» REQUIRED WORK: Copy out all lines of the records in which the word "pixels" appears.

» SUPPLIED INFORMATION:
------
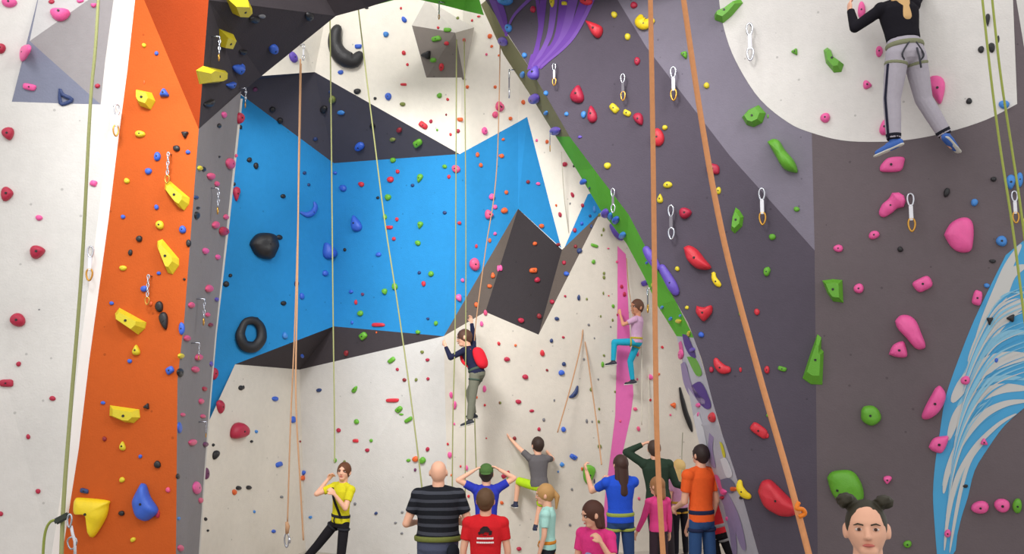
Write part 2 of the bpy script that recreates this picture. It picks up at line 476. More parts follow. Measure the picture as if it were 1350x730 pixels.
------
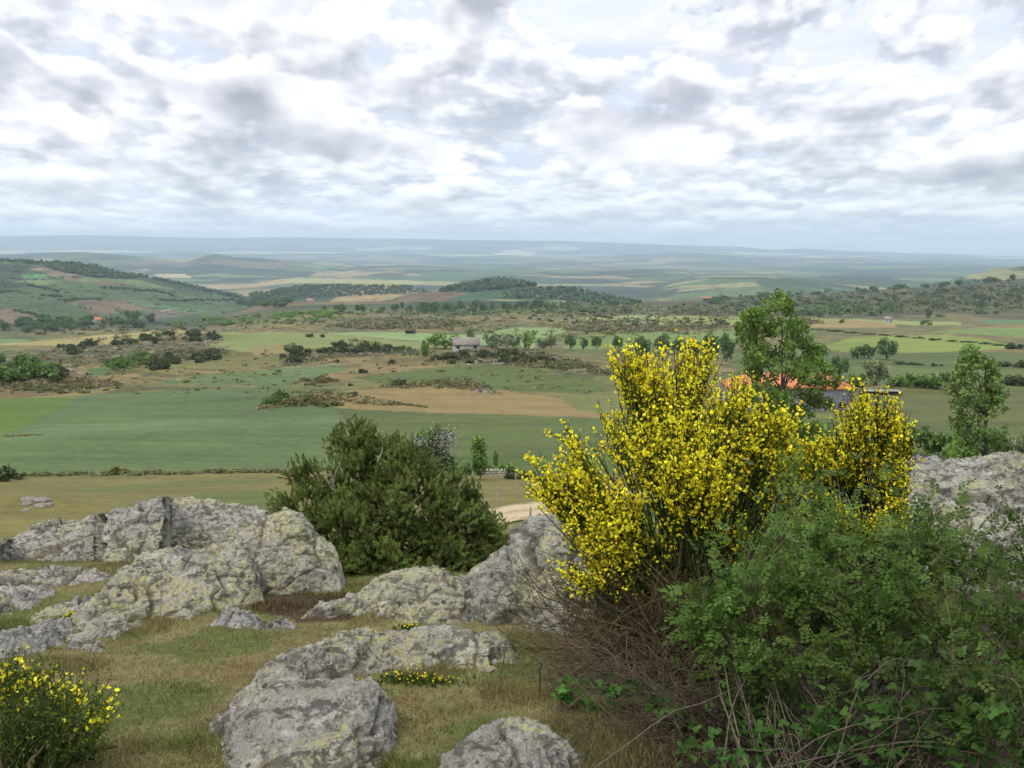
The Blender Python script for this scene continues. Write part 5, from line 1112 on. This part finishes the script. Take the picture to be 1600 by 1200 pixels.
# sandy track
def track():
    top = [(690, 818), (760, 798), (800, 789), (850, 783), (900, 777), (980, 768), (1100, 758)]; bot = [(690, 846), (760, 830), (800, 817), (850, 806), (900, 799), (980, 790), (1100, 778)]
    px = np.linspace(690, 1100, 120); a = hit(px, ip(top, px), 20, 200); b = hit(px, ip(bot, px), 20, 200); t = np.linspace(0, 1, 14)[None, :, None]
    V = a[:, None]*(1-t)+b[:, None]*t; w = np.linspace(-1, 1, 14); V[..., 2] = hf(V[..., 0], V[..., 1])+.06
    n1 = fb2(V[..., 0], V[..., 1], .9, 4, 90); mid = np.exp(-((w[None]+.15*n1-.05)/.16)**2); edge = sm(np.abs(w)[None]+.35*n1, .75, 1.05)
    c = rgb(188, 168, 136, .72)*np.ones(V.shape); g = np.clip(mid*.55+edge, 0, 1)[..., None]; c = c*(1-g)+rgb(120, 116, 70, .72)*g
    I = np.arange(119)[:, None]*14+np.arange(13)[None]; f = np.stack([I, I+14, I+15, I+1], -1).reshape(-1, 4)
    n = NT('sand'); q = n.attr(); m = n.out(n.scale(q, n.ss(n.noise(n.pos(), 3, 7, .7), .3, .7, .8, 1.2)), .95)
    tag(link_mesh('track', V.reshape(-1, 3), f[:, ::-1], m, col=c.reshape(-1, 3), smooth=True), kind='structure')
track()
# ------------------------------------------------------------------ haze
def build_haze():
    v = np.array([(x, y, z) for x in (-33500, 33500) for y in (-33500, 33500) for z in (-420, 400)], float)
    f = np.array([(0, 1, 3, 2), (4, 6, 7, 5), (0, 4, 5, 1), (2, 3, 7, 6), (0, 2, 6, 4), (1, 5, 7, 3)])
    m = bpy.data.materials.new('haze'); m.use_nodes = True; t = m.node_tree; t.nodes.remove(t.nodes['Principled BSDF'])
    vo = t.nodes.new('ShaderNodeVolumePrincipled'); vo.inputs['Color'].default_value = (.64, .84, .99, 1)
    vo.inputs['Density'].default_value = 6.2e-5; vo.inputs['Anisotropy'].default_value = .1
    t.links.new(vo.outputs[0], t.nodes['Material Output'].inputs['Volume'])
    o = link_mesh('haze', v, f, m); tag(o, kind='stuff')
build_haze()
------
» RESULT BELOW:
Write part 2 of the bpy script that recreates this picture. It picks up at line 476. More parts follow. Measure the picture as if it were 1350x730 pixels.
The Blender Python script for this scene continues. Write part 5, from line 1112 on. This part finishes the script. Take the picture to be 1600 by 1200 pixels.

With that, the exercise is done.